### [What to work on]
Copy all of the material below exactly.

### [Dataset content]
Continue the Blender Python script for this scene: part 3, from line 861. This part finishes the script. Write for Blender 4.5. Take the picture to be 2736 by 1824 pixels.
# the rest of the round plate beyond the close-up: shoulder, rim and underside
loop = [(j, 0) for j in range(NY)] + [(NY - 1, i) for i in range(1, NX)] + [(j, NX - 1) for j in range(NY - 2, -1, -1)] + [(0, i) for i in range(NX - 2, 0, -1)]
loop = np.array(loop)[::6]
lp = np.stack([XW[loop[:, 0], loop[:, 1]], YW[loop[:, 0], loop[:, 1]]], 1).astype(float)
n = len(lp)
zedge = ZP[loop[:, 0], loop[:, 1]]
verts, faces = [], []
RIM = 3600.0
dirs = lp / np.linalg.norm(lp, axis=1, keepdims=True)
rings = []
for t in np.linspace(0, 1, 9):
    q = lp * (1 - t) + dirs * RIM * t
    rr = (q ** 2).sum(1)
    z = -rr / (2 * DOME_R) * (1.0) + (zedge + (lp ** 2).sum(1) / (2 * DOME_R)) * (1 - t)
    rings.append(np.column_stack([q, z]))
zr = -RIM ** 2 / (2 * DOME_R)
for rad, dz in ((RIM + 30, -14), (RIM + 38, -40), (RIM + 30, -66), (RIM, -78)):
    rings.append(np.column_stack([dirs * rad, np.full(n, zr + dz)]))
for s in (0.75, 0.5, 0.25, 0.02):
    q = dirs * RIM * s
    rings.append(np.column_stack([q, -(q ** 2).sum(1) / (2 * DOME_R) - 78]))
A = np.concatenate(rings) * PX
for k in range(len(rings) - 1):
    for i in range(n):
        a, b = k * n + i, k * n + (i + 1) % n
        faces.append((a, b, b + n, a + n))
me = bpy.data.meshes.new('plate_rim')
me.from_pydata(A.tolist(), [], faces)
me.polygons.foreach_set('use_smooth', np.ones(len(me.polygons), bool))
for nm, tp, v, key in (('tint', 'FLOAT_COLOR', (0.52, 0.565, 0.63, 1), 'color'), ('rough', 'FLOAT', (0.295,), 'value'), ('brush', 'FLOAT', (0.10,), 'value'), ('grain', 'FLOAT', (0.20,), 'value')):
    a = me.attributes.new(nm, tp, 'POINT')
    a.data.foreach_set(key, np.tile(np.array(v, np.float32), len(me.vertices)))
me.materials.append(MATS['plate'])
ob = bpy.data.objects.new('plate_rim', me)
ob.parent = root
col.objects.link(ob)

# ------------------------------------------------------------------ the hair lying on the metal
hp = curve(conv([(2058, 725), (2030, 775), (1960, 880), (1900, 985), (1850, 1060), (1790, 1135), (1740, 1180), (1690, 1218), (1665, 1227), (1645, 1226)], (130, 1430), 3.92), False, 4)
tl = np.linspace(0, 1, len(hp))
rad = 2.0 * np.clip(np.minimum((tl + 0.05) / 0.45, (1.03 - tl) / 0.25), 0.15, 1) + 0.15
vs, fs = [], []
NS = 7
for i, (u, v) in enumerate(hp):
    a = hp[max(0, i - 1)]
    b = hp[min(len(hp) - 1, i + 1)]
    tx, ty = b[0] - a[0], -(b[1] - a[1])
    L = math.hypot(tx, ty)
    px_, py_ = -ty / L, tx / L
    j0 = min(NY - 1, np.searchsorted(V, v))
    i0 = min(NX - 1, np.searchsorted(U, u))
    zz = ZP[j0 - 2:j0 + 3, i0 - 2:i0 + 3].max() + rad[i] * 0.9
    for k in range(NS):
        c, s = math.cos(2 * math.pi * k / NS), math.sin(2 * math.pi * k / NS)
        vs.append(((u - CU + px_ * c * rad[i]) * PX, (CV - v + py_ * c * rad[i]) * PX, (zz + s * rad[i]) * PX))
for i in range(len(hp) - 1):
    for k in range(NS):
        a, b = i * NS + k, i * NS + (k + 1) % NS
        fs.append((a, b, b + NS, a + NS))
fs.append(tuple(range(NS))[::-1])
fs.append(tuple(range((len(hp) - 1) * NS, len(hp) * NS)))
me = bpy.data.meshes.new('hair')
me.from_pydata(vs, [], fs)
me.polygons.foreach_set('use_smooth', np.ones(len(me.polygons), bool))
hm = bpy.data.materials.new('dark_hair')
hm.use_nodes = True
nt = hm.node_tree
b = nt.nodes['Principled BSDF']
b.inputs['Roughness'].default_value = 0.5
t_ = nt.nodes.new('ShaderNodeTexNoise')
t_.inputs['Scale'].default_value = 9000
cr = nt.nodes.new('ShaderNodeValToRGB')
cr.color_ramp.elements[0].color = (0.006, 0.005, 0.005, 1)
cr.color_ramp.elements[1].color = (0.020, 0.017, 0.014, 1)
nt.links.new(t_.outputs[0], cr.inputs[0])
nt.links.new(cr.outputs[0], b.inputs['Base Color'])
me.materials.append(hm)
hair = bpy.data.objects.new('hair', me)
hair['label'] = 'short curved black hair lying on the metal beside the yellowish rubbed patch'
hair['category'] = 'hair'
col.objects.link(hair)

### [Reply to the exercise]
Continue the Blender Python script for this scene: part 3, from line 861. This part finishes the script. Write for Blender 4.5. Take the picture to be 2736 by 1824 pixels.
# the rest of the round plate beyond the close-up: shoulder, rim and underside
loop = [(j, 0) for j in range(NY)] + [(NY - 1, i) for i in range(1, NX)] + [(j, NX - 1) for j in range(NY - 2, -1, -1)] + [(0, i) for i in range(NX - 2, 0, -1)]
loop = np.array(loop)[::6]
lp = np.stack([XW[loop[:, 0], loop[:, 1]], YW[loop[:, 0], loop[:, 1]]], 1).astype(float)
n = len(lp)
zedge = ZP[loop[:, 0], loop[:, 1]]
verts, faces = [], []
RIM = 3600.0
dirs = lp / np.linalg.norm(lp, axis=1, keepdims=True)
rings = []
for t in np.linspace(0, 1, 9):
    q = lp * (1 - t) + dirs * RIM * t
    rr = (q ** 2).sum(1)
    z = -rr / (2 * DOME_R) * (1.0) + (zedge + (lp ** 2).sum(1) / (2 * DOME_R)) * (1 - t)
    rings.append(np.column_stack([q, z]))
zr = -RIM ** 2 / (2 * DOME_R)
for rad, dz in ((RIM + 30, -14), (RIM + 38, -40), (RIM + 30, -66), (RIM, -78)):
    rings.append(np.column_stack([dirs * rad, np.full(n, zr + dz)]))
for s in (0.75, 0.5, 0.25, 0.02):
    q = dirs * RIM * s
    rings.append(np.column_stack([q, -(q ** 2).sum(1) / (2 * DOME_R) - 78]))
A = np.concatenate(rings) * PX
for k in range(len(rings) - 1):
    for i in range(n):
        a, b = k * n + i, k * n + (i + 1) % n
        faces.append((a, b, b + n, a + n))
me = bpy.data.meshes.new('plate_rim')
me.from_pydata(A.tolist(), [], faces)
me.polygons.foreach_set('use_smooth', np.ones(len(me.polygons), bool))
for nm, tp, v, key in (('tint', 'FLOAT_COLOR', (0.52, 0.565, 0.63, 1), 'color'), ('rough', 'FLOAT', (0.295,), 'value'), ('brush', 'FLOAT', (0.10,), 'value'), ('grain', 'FLOAT', (0.20,), 'value')):
    a = me.attributes.new(nm, tp, 'POINT')
    a.data.foreach_set(key, np.tile(np.array(v, np.float32), len(me.vertices)))
me.materials.append(MATS['plate'])
ob = bpy.data.objects.new('plate_rim', me)
ob.parent = root
col.objects.link(ob)

# ------------------------------------------------------------------ the hair lying on the metal
hp = curve(conv([(2058, 725), (2030, 775), (1960, 880), (1900, 985), (1850, 1060), (1790, 1135), (1740, 1180), (1690, 1218), (1665, 1227), (1645, 1226)], (130, 1430), 3.92), False, 4)
tl = np.linspace(0, 1, len(hp))
rad = 2.0 * np.clip(np.minimum((tl + 0.05) / 0.45, (1.03 - tl) / 0.25), 0.15, 1) + 0.15
vs, fs = [], []
NS = 7
for i, (u, v) in enumerate(hp):
    a = hp[max(0, i - 1)]
    b = hp[min(len(hp) - 1, i + 1)]
    tx, ty = b[0] - a[0], -(b[1] - a[1])
    L = math.hypot(tx, ty)
    px_, py_ = -ty / L, tx / L
    j0 = min(NY - 1, np.searchsorted(V, v))
    i0 = min(NX - 1, np.searchsorted(U, u))
    zz = ZP[j0 - 2:j0 + 3, i0 - 2:i0 + 3].max() + rad[i] * 0.9
    for k in range(NS):
        c, s = math.cos(2 * math.pi * k / NS), math.sin(2 * math.pi * k / NS)
        vs.append(((u - CU + px_ * c * rad[i]) * PX, (CV - v + py_ * c * rad[i]) * PX, (zz + s * rad[i]) * PX))
for i in range(len(hp) - 1):
    for k in range(NS):
        a, b = i * NS + k, i * NS + (k + 1) % NS
        fs.append((a, b, b + NS, a + NS))
fs.append(tuple(range(NS))[::-1])
fs.append(tuple(range((len(hp) - 1) * NS, len(hp) * NS)))
me = bpy.data.meshes.new('hair')
me.from_pydata(vs, [], fs)
me.polygons.foreach_set('use_smooth', np.ones(len(me.polygons), bool))
hm = bpy.data.materials.new('dark_hair')
hm.use_nodes = True
nt = hm.node_tree
b = nt.nodes['Principled BSDF']
b.inputs['Roughness'].default_value = 0.5
t_ = nt.nodes.new('ShaderNodeTexNoise')
t_.inputs['Scale'].default_value = 9000
cr = nt.nodes.new('ShaderNodeValToRGB')
cr.color_ramp.elements[0].color = (0.006, 0.005, 0.005, 1)
cr.color_ramp.elements[1].color = (0.020, 0.017, 0.014, 1)
nt.links.new(t_.outputs[0], cr.inputs[0])
nt.links.new(cr.outputs[0], b.inputs['Base Color'])
me.materials.append(hm)
hair = bpy.data.objects.new('hair', me)
hair['label'] = 'short curved black hair lying on the metal beside the yellowish rubbed patch'
hair['category'] = 'hair'
col.objects.link(hair)